De acordo com as muitas associações e organizações sociais e culturais que promoveram o Referendo, a Lei de Autonomia Diferenciada deve ser revogada porque “dividirá a Itália em muitas pequenas pátrias, aumentará as disparidades territoriais e agravará as já insuportáveis desigualdades sociais, em detrimento de toda a comunidade e, em particular, dos trabalhadores e trabalhadores, aposentados e pensionistas, dos jovens e das mulheres”. Ao priorizar o rico norte da Itália, em detrimento, essencialmente, do sul menos desenvolvido, esta Lei “divide o país e prejudica tanto o sul quanto o norte; empobrece a força de trabalho; prejudica as políticas ambientais; afeta a educação e a saúde públicas; penaliza municípios e áreas do interior; complica a vida das empresas e dificulta o desenvolvimento nacional”.

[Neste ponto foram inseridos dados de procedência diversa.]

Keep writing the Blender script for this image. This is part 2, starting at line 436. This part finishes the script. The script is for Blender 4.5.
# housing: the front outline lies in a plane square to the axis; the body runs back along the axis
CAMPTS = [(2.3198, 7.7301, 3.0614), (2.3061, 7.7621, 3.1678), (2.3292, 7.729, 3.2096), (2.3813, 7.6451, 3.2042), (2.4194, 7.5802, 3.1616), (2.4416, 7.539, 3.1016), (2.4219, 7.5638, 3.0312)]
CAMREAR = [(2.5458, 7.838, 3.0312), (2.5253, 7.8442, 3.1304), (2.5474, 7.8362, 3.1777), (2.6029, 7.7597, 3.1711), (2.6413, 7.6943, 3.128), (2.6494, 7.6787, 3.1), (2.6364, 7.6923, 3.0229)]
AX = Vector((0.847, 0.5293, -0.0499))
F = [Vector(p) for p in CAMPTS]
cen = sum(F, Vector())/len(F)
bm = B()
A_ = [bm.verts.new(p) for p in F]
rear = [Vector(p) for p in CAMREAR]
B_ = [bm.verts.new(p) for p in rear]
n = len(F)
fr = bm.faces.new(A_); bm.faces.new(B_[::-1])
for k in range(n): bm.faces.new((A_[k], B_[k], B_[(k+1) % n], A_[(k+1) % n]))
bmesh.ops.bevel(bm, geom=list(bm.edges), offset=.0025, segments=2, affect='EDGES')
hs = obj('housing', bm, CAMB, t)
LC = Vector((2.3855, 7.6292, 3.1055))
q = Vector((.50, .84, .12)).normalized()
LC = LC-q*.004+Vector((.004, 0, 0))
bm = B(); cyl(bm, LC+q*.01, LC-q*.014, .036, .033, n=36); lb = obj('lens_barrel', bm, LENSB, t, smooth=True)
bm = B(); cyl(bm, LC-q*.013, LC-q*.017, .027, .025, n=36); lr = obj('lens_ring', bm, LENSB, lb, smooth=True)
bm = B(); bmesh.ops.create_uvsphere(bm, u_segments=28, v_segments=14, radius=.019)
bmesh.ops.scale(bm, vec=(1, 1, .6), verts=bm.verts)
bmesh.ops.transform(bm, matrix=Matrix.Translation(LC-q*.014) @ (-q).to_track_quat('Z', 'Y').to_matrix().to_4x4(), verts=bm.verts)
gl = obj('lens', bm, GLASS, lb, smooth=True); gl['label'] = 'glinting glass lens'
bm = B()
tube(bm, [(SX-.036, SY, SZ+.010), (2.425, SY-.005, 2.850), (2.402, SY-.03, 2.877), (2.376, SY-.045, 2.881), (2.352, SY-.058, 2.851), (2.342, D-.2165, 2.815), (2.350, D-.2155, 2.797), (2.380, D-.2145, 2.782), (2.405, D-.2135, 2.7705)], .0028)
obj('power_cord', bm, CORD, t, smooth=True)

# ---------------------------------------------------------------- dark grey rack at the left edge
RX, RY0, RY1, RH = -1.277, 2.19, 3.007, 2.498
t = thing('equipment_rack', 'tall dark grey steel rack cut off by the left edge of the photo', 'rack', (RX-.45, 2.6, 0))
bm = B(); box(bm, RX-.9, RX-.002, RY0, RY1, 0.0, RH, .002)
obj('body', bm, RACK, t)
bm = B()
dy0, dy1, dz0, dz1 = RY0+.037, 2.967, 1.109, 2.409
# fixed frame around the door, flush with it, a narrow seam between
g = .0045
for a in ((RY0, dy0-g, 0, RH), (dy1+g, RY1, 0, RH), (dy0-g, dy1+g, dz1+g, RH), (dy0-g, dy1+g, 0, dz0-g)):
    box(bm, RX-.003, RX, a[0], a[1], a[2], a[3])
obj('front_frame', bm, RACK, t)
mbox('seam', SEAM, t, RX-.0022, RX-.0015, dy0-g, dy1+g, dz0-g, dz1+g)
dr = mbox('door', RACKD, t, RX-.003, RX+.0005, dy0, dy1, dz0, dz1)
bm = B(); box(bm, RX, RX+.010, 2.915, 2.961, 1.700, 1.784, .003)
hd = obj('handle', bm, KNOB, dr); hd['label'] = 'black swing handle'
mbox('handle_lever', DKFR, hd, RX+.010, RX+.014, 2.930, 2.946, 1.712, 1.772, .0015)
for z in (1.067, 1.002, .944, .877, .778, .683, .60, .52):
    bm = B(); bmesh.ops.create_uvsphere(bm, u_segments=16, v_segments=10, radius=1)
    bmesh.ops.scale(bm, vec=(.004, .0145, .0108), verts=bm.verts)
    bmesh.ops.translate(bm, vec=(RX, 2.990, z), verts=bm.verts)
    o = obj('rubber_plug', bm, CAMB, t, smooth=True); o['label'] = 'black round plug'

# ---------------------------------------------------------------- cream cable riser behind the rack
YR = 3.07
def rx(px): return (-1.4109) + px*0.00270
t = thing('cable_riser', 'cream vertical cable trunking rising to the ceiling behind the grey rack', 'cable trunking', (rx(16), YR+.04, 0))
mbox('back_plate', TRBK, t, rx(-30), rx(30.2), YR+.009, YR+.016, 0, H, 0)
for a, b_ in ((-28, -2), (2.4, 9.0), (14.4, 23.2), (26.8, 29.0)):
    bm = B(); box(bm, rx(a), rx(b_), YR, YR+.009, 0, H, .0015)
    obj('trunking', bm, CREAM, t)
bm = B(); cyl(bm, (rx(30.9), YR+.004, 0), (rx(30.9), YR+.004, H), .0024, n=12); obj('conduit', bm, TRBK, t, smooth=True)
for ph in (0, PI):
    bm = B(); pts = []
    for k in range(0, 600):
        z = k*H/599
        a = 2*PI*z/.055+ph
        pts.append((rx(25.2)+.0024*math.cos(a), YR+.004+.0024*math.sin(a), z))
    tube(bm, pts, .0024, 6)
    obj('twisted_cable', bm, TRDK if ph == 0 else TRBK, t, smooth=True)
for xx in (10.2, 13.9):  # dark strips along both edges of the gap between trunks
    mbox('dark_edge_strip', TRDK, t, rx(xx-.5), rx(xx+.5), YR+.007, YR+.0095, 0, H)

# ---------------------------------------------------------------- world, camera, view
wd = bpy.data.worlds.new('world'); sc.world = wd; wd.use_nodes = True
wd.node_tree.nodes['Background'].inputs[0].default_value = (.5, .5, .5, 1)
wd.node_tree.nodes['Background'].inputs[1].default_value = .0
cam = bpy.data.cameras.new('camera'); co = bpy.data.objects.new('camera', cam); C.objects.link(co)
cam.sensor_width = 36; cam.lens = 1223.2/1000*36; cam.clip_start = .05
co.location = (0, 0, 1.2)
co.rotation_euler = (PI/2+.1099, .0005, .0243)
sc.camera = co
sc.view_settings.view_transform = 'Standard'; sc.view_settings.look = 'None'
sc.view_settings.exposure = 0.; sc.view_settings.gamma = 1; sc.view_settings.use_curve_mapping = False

A resistência a essa Lei, segundo Paolo Banci, é de importância significativa, pois constitui o primeiro instrumento legal da grande reforma conservadora promovida pela atual aliança governamental. Se a Autonomia Diferenciada for aceita sem forte oposição popular, ela será seguida pela lei promovida por Meloni de concentrar o poder por meio da eleição direta do primeiro-ministro – enfraquecendo os demais poderes do Estado – e, também, aquela que promove a reestruturação da justiça, uma iniciativa reacionária em que a principal interessada é Fuerza Italia.
Embora o futuro político italiano esteja cheio de incertezas e desafios, “não deixamos de apostar na mobilização permanente de baixo para cima em defesa dos direitos sindicais, de apoio às fábricas ocupadas, da promoção de demandas sociais, em favor da paz e contra os ares belicistas, da solidariedade com os imigrantes, da atualização da memória coletiva antifascista”, reflete Paolo Banci. Certezas concretas: “É muito importante que organizações como a nossa, de partisans, consigam reunir mais de 150.000 membros em todo o país – mais do que os filiados de alguns dos principais partidos – e que muitos jovens que não querem se filiar a um partido político peçam constantemente para se filiar à nossa associação”.

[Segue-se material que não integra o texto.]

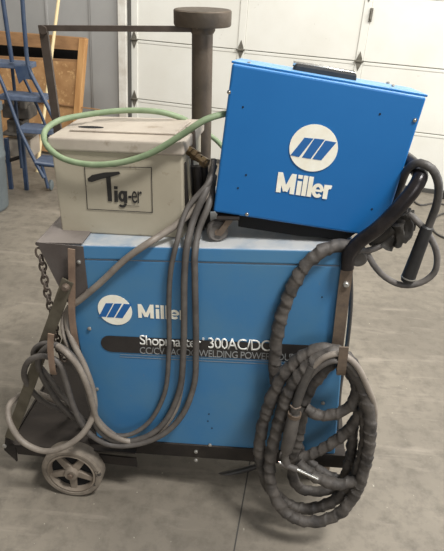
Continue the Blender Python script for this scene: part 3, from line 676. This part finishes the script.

Não menos significativo, também, é o ressurgimento do protesto contra a guerra e contra a militarização do território e das escolas. Isso inclui, por exemplo, mobilizações na região de Florença contra a iniciativa do governo de instalar o Comando da Otan (Organização do Tratado do Atlântico Norte) para o Sudeste da Europa naquela área, que se somaria às muitas bases dos EUA e da Aliança Atlântica que estão presentes em solo italiano há anos.
Sem dúvida, conclui Banci, essas plataformas, redes, convocatórias e esforços de mobilização “poderiam se tornar, no futuro, o ponto de partida para a construção de uma alternativa ao atual governo. Uma alternativa que restaure a ilusão das pessoas e promova a confiança em um projeto real de mudança. Um laboratório político, uma aposta de esperança que, como o fermento, deverá continuar crescendo e multiplicando-se apesar do grande poder atual da extrema direita dominante”.